The judge presiding over the case ruled “content-based prohibitions such as that in the UW Rule, however well intended, simply cannot survive the screening which our Constitution demands.”

Downs said there is no evidence the current policy has been used to limit freedom of speech on any UW campuses, but FIRE and the Committee for Academic Freedom and Rights, a committee he co-founded, is looking more into the issue.

The policy may purely be symbolic and violations may not result in punishable actions, Downs said.

There is no problem with enlightenment or telling somebody who has made a racial slur that it was inappropriate, Downs said. The university runs into problems when it starts acting like “Big Brother” and punishing people for their speech.

Downs said there is still the issue of informal censorship, but freedom of speech on the UW campus is currently very strong.

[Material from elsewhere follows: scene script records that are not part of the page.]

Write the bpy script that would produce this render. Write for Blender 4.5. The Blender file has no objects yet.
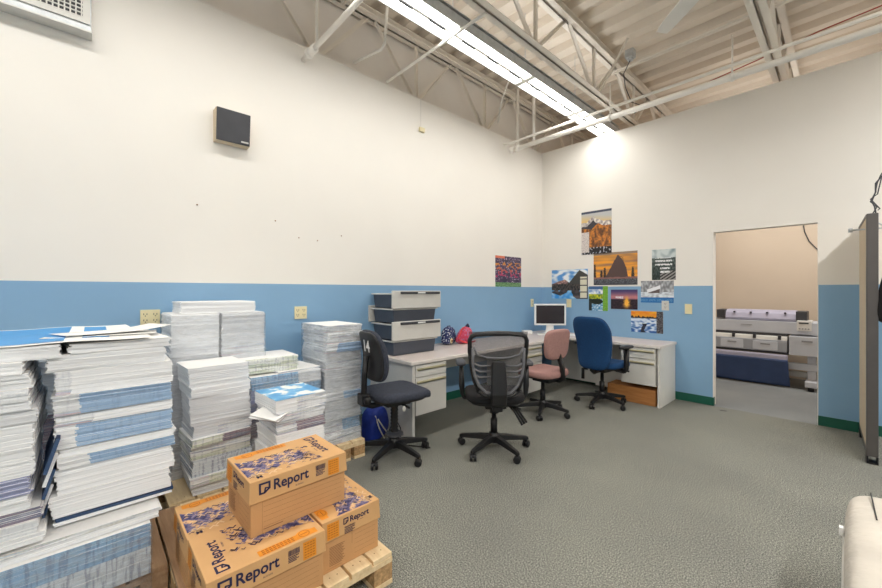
import bpy, math, random
from mathutils import Vector, Matrix, noise
R = random.Random(7)
PI = math.pi
SC = bpy.context.scene
COL = SC.collection
def rad(a): return math.radians(a)

# ------------------------------------------------------------------ materials
def srgb(r, g, b):
    f = lambda c: (c/255/12.92) if c/255 <= .04045 else ((c/255+.055)/1.055)**2.4
    return (f(r), f(g), f(b), 1)
def newmat(name):
    m = bpy.data.materials.new(name); m.use_nodes = True
    nt = m.node_tree; b = nt.nodes['Principled BSDF']
    return m, nt, b
def coords(nt, scale=(1, 1, 1), kind='Object'):
    tc = nt.nodes.new('ShaderNodeTexCoord'); mp = nt.nodes.new('ShaderNodeMapping')
    mp.inputs['Scale'].default_value = scale
    nt.links.new(tc.outputs[kind], mp.inputs[0]); return mp.outputs[0]
def ntex(nt, vec, scale, detail=2, rough=.5):
    n = nt.nodes.new('ShaderNodeTexNoise'); n.inputs['Scale'].default_value = scale
    n.inputs['Detail'].default_value = detail; n.inputs['Roughness'].default_value = rough
    nt.links.new(vec, n.inputs['Vector']); return n.outputs[0]
def ramp(nt, fac, stops):
    r = nt.nodes.new('ShaderNodeValToRGB'); e = r.color_ramp.elements
    e[0].position, e[0].color = stops[0]; e[1].position, e[1].color = stops[-1]
    for p, c in stops[1:-1]:
        x = e.new(p); x.color = c
    nt.links.new(fac, r.inputs[0]); return r.outputs[0]
def mixc(nt, fac, a, b, mode='MIX'):
    m = nt.nodes.new('ShaderNodeMix'); m.data_type = 'RGBA'; m.blend_type = mode
    for s, v in ((m.inputs[0], fac), (m.inputs[6], a), (m.inputs[7], b)):
        if isinstance(v, (int, float, tuple)): s.default_value = v
        else: nt.links.new(v, s)
    return m.outputs[2]
def bumpn(nt, b, h, strength=.3, dist=.005):
    n = nt.nodes.new('ShaderNodeBump'); n.inputs['Strength'].default_value = strength
    n.inputs['Distance'].default_value = dist
    nt.links.new(h, n.inputs['Height']); nt.links.new(n.outputs[0], b.inputs['Normal'])
def mat(name, c, rough=.5, metal=0, var=.06, scale=8, bump=0, bscale=60, bdist=.003, spec=None):
    m, nt, b = newmat(name); c = srgb(*c)
    v = coords(nt); n = ntex(nt, v, scale, 3)
    lo = tuple(x*(1-var) for x in c[:3])+(1,); hi = tuple(min(1, x*(1+var)) for x in c[:3])+(1,)
    nt.links.new(ramp(nt, n, [(.3, lo), (.7, hi)]), b.inputs['Base Color'])
    b.inputs['Roughness'].default_value = rough; b.inputs['Metallic'].default_value = metal
    if spec is not None: b.inputs['Specular IOR Level'].default_value = spec
    if bump: bumpn(nt, b, ntex(nt, v, bscale, 3), bump, bdist)
    return m
def wood(name, c1, c2, axis=0, rough=.7):
    m, nt, b = newmat(name); s = [9, 9, 9]; s[axis] = .8
    v = coords(nt, tuple(s)); n = ntex(nt, v, 4, 6, .65)
    nt.links.new(ramp(nt, n, [(.3, srgb(*c1)), (.7, srgb(*c2))]), b.inputs['Base Color'])
    b.inputs['Roughness'].default_value = rough; bumpn(nt, b, n, .25, .003); return m
def carpet(name, c1, c2, c3):
    m, nt, b = newmat(name); v = coords(nt)
    f = ntex(nt, v, 140, 5, .9); g = ntex(nt, v, 1.3, 3)
    a = ramp(nt, f, [(.36, srgb(*c1)), (.5, srgb(*c2)), (.63, srgb(*c3))])
    g2 = ramp(nt, g, [(.3, (.86, .86, .87, 1)), (.7, (1.06, 1.06, 1.04, 1))])
    nt.links.new(mixc(nt, 1., a, g2, 'MULTIPLY'), b.inputs['Base Color'])
    b.inputs['Roughness'].default_value = .95; b.inputs['Specular IOR Level'].default_value = .1
    bumpn(nt, b, f, .2, .002); return m
def paper(name, base, tint=None, amount=.0, dark=.80, tick=0., top=(243, 242, 240)):
    """edges of many sheets: fine horizontal lines, printed bleed patches, some vertical ticks; a plain top sheet"""
    m, nt, b = newmat(name)
    v = coords(nt, (.6, .6, 260)); line = ntex(nt, v, 1.6, 3, .7)
    base = srgb(*base); lo = tuple(x*dark for x in base[:3])+(1,)
    c = ramp(nt, line, [(.34, lo), (.46, base), (.8, base)])
    if tint:
        v2 = coords(nt, (3.5, 3.5, 34)); p = ntex(nt, v2, 1.5, 2)
        t = ramp(nt, p, [(.62-amount, (0, 0, 0, 1)), (.66-amount, (1, 1, 1, 1))])
        v3 = coords(nt, (5, 5, 90)); q = ntex(nt, v3, 1.3, 1)
        tc = ramp(nt, q, [(.3+.4*i/max(1, len(tint)-1), srgb(*x)) for i, x in enumerate(tint)]) if len(tint) > 1 else srgb(*tint[0])
        tc2 = mixc(nt, line, tc, base)
        c = mixc(nt, t, c, tc2)
    if tick:
        v4 = coords(nt, (46, 46, 5)); k = ntex(nt, v4, 1.7, 2)
        kk = ramp(nt, k, [(.5, (1, 1, 1, 1)), (.62, (1-tick, 1-tick, 1-tick*.8, 1))])
        c = mixc(nt, 1., c, kk, 'MULTIPLY')
    geo = nt.nodes.new('ShaderNodeNewGeometry'); sx = nt.nodes.new('ShaderNodeSeparateXYZ')
    nt.links.new(geo.outputs['True Normal'], sx.inputs[0])
    gt = nt.nodes.new('ShaderNodeMath'); gt.operation = 'GREATER_THAN'; gt.inputs[1].default_value = .6
    nt.links.new(sx.outputs[2], gt.inputs[0])
    c = mixc(nt, gt.outputs[0], c, srgb(*top))
    nt.links.new(c, b.inputs['Base Color']); b.inputs['Roughness'].default_value = .6
    bumpn(nt, b, line, .35, .002); return m
def emit(name, c, s):
    m, nt, b = newmat(name); b.inputs['Base Color'].default_value = (.9, .9, .9, 1)
    b.inputs['Emission Color'].default_value = srgb(*c); b.inputs['Emission Strength'].default_value = s
    return m
M = {}
M['wall'] = mat('cream_wall_paint', (237, 233, 226), .75, var=.012, scale=2, bump=.08, bscale=90)
M['blue'] = mat('blue_wall_paint', (133, 172, 205), .55, var=.02, scale=3, bump=.08, bscale=90)
M['greywall'] = mat('grey_plenum_board', (236, 230, 223), .85, var=.05, scale=2)
M['green'] = mat('green_rubber_base', (22, 92, 74), .45)
M['tanwall'] = mat('tan_wall_paint', (212, 196, 176), .8, var=.02, scale=2)
M['deck'] = mat('painted_steel_deck', (228, 217, 202), .6, var=.05, scale=3)
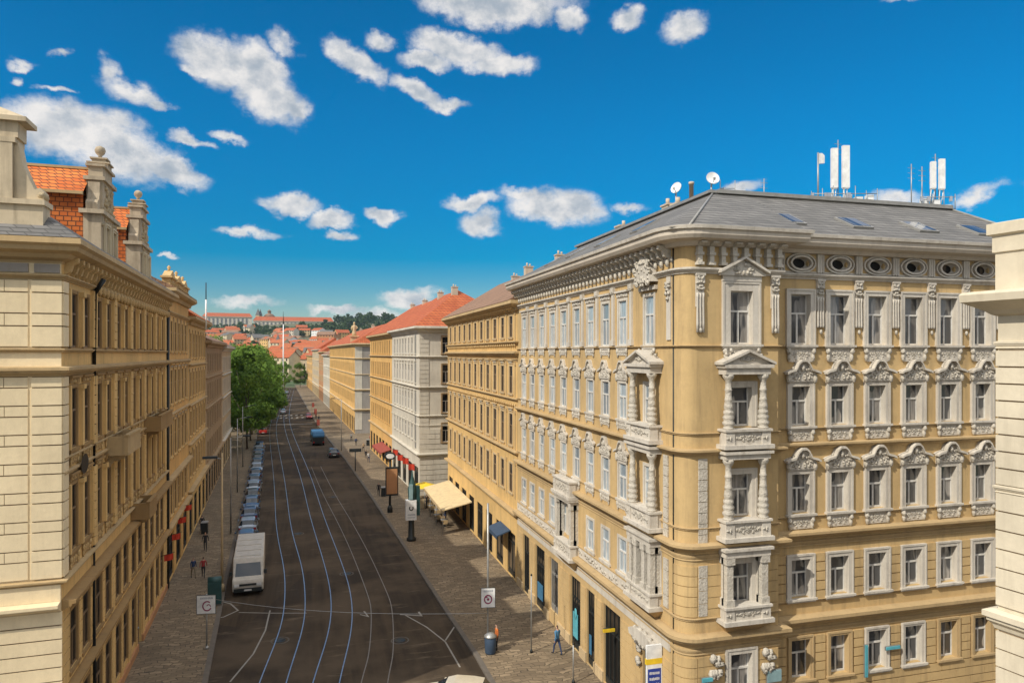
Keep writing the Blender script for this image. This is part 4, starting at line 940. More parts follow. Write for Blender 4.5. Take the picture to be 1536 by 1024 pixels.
def build_rows():
    # right row
    r2, rf = row_house('tenement_house', 'long yellow tenement beside the white trimmed corner house, with a cream shop awning below', (15.1, 52.85), 0, 'R', 30.1, 13, 22.0,
              [(19.3, 21.0), (14.8, 17.0), (10.7, 13.2), (6.9, 9.2)], 2.63, 1.0, 'amber', 'sand', 'paneR', 'tileb', 4.2,
              [(19.0, .3, .3), (18.2, .4, .5), (14.5, .2, .25), (10.4, .3, .35), (5.7, .45, .5), (17.6, .12, .2)], pil=True, sash='sashb', hood='flat', ends=(0, 0), cornm='ochrestone', chim=3)
    q = random.Random(2)
    m = MB(fac(0, 30.1, -90))
    for i in range(46): u = .4 + i * .65; m.blob(u, -.1, 18.65, .14, .12, .17, 5); m.prism_x([(0, 21.7), (-.5, 21.75), (-.45, 21.5), (0, 21.2)], u - .1, u + .1); m.blob(u, -.08, 13.9, .16, .1, .16, 5)
    absorb([c for c in r2.children if c.name.startswith('cornice')][0], m, 'amberrel')
    AR = R(3.1)
    dv = Vector((-math.sin(AR), math.cos(AR))); X0 = Vector(ray(629, 87.9))
    def onR(px):   # distance along the row for a pixel column
        th = math.atan(358 / F); Z = F * 17.2 / (math.cos(th) * (px - 410)); x, y = ray(px, Z); return (Vector((x, y)) - X0).dot(dv)
    def oR(s_): p = X0 + dv * s_; return (p.x, p.y)
    s1, s2 = onR(588), onR(555)
    fl = [(18.0, 20.1), (14.3, 16.6), (10.6, 12.9), (6.9, 9.2)]
    r3, rf = row_house('tenement_house', 'white rusticated tenement with an orange hipped roof on the far side of the side street', oR(0), AR, 'R', s1, 14, 21.3,
              fl, 2.3, 1.0, 'pale', 'pale', 'paneR', 'tiled', 5.2, [(17.7, .25, .3), (13.9, .3, .35), (10.3, .2, .25), (9.1, .1, .2), (5.6, .4, .5)], hood='flat', ends=(7.5, 0), nearwall='pale', near_c=True, chim=2)
    m = MB(); m.box(-.08, .0, 2.0, 2.6, 6, 20.5); 
    m.build('downpipe', 'lead', r3)
    s3, s4 = onR(532), onR(494); s5 = onR(478); s6 = onR(468); s7 = onR(461)
    r4, rf = row_house('tenement_house', 'deep yellow tenement joined behind the white rusticated one, red tiled roof', oR(s1 + .02), AR, 'R', s2 - s1, 14, 21.1,
              fl, 2.3, 1.0, 'amber2', 'amber2', 'paneR', 'tiled', 5.2, [(17.7, .3, .35), (13.9, .25, .3), (10.3, .25, .3), (5.6, .4, .5)], sash='sashb', ends=(0, 7), cornm='ochrestone')
    r5, rf = row_house('tenement_house', 'yellow tenement with grey stone side wall and a statue on its roof edge', oR(s3), AR, 'R', s4 - s3, 15, 20.2,
              [(17.2, 19.2), (13.8, 15.9), (10.3, 12.4), (6.8, 8.9)], 2.4, 1.0, 'amber2', 'amber', 'paneR', 'tiled', 4.5, [(17.0, .3, .4), (13.4, .2, .3), (10.0, .3, .4), (5.6, .4, .5)], sash='sashb', ends=(3, 0), nearwall='grey', cornm='sand', near_w=False, simple=True)
    m = MB(); m.box(.2, 14.5, -.07, 0, 16.6, 17.0); m.box(.2, 14.5, -.07, 0, 13, 13.3); m.box(.2, 14.5, -.07, 0, 9.7, 10.1); m.box(0, 1.6, -.06, 0, 1, 19.5); m.build('band', 'pale', r5)
    p = Vector(oR(s3)) + dv * 9 + Vector((.8, 0))
    t = thing('roof_statue', 'pale standing statue on a pedestal on the roof edge of the yellow house', 'statue', (p.x, p.y, 20.3)); 
    m = MB(); m.box(-.9, .9, -.9, .9, 0, 1.6, .15); m.box(-1.05, 1.05, -1.05, 1.05, 1.6, 1.85); m.build('pedestal', 'sand', t)
    m = MB(); m.lathe([(.55, 1.85), (.5, 2.6), (.38, 3.3), (.5, 3.9), (.42, 4.3), (.14, 4.45), (.14, 4.55), (.22, 4.7), (.24, 4.85), (.16, 5.05), (.03, 5.1)], 0, 0, 12); m.tube([(.45, 0, 4.2), (.7, -.2, 3.7), (.5, -.45, 3.5)], .13, 7); m.tube([(-.45, 0, 4.2), (-.65, -.1, 3.6), (-.55, -.2, 3.1)], .13, 7); m.build('figure', 'sand', t)
    row_house('tenement_house', 'narrow pale house next beyond the yellow house with the statue', oR(s4 + .1), AR, 'R', (s5 - s4) * .55, 13, 17.5, [(14.2, 16.2), (10.6, 12.8), (6.9, 9.1)], 2.6, 1.0, 'pale', 'pale', 'paneR', 'tileb', 3.5, [(13.6, .2, .3), (10, .2, .3), (5.6, .3, .4)], simple=True, chim=1)
    row_house('tenement_house', 'terracotta coloured house far down the right side of the street', oR(s4 + .3 + (s5 - s4) * .55), AR, 'R', (s5 - s4) * .45, 13, 18.6, [(15.2, 17.2), (11.6, 13.8), (7.5, 9.7)], 2.8, 1.0, 'terra', 'sand', 'paneR', 'tiled', 4.5, [(14.6, .2, .3), (5.6, .3, .4)], simple=True, chim=1)
    row_house('tenement_house', 'pale yellow house with steep red roof, last but one on the right', oR(s5 + .4), AR, 'R', s6 - s5, 13, 19.6, [(16, 18), (12.4, 14.6), (8.7, 10.9), (5.4, 7.2)], 3.0, 1.1, 'sand', 'pale', 'paneR', 'tiled', 4.5, [(15.2, .2, .3), (5, .3, .4)], simple=True, chim=1)
    row_house('tenement_house', 'orange rendered house closing the right side at the far end', oR(s6 + .6), AR, 'R', 60, 14, 17.0, [(13.6, 15.6), (10, 12.1), (6.2, 8.4)], 3.2, 1.1, 'amber2', 'sand', 'paneR', 'tiled', 4.0, [(12.8, .2, .3), (5.2, .3, .4)], simple=True, chim=1)
    # left row
    dl = Vector((-math.sin(AL), math.cos(AL))); OL = Vector((OLx, OLy))
    def oL(s_, off=0): p = OL + dl * s_ - Vector((math.cos(AL), math.sin(AL))) * off; return (p.x, p.y)
    l2, _ = row_house('tenement_house', 'amber tenement with carved attic next to the cream corner one on the left', oL(27.65), AL, 'L', 13.7, 13, 22.9,
              [(18.2, 20.6), (14.0, 16.7), (9.8, 12.6), (5.2, 7.6)], 2.25, 1.05, 'amber2', 'amber', 'paneL', 'tileb', 3.2, [(21.3, .25, .3), (17.5, .3, .4), (13.3, .25, .3), (8.4, .45, .45), (4.7, .4, .4)], pil=True, hood='flat', sash='sashb', cornm='ochrestone', near_w=False)
    m = MB(fac(0, 0, 90))
    for u, a in ((2.6, 1.5), (6.8, 2.0), (11.0, 1.5)):
        m.box(u - a, u + a, -.1, .5, 23.05, 23.9); m.box(u - a - .2, u + a + .2, -.25, .6, 23.9, 24.05); m.prism_y([(u - a, 24.05), (u + a, 24.05), (u, 24.6)], -.1, .5)
        m.lumps(u - a, u + a, 23.2, 23.8, -.12, 6, 3, .12)
        m.lathe([(.15, 24.5), (.08, 24.7), (.15, 24.85), (.04, 25.0)], u, .2, 8)
    m.build('attic', 'amberrel', l2)
    l3, _ = row_house('tenement_house', 'third tenement on the left, amber with an orange tiled roof', oL(41.5), AL, 'L', 16.4, 13, 21.4, [(17.6, 20.0), (13.8, 16.2), (10, 12.4), (6, 8.4)], 2.6, 1.1, 'amber', 'amber', 'paneL', 'tile', 4.5, [(17.0, .25, .3), (13.1, .25, .3), (9.4, .3, .3), (5, .45, .4)], pil=True, sash='sashb', cornm='ochrestone', near_w=False)
    l4, _ = row_house('tenement_house', 'dull brown weathered tenement, fourth on the left', oL(58.0), AL, 'L', 25.5, 13, 19.4, [(15.8, 18), (12.2, 14.4), (8.8, 11), (5.2, 7.4)], 2.8, 1.1, 'soot', 'soot', 'paneL', 'tileb', 3, [(15.2, .25, .3), (11.6, .25, .3), (4.8, .4, .4)], sash='sashb', near_w=False, cornm='soot')
    l5, _ = row_house('tenement_house', 'sandy house ending the left row beside the street trees', oL(83.6), AL, 'L', 21, 13, 19.0, [(15.2, 17.4), (11.8, 14), (8.4, 10.6), (5.2, 7.2)], 2.8, 1.1, 'sand', 'pale', 'paneL', 'tileb', 3, [(14.8, .25, .3), (11.3, .25, .3), (4.8, .4, .4)], sash='sashb', near_w=False)
    # thin pole over the third roof
    x, y = ray(309, 75); t = thing('roof_mast', 'thin white mast standing on the roofs at the left', 'mast', (x, y, 20.5)); m = MB(); m.tube([(0, 0, 0), (0, 0, 3.2)], .09, 8); m.build('lower_tube', 'whitep', t); m = MB(); m.tube([(0, 0, 3.2), (0, 0, 5.0)], .05, 6); m.build('tip', 'dark', t)
    return oL, oR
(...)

Downs added UW has had a very tumultuous history with speech codes and freedom of speech issues.

In the 1990’s, UW System developed a system-wide set of harassment codes for students that were considered to be anti-discriminatory.

He said student codes were often applied in certain situations in which the codes never should have been applied.

During this time, there was one incident in which a student stole money from his roommate who happened to be Japanese, Downs said. The student did not steal the money from his roommate because he was Japanese, but the codes were applied to that student anyway and he was punished accordingly.

In addition, the UW had implemented and enforced a set of faculty codes of behavior in the classroom that heavily infringed on their right to freedom of speech for professors.

Members of what would become FIRE in 2000 and the Committee for Academic Freedom and Rights led the fight against the faculty code and were able to abolish it in 1999, Downs said.

“I can honestly say that UW-Madison has been the center of more free speech issues than any other campus in the country,” said Downs, an adviser to the Board of Directors of The Badger Herald.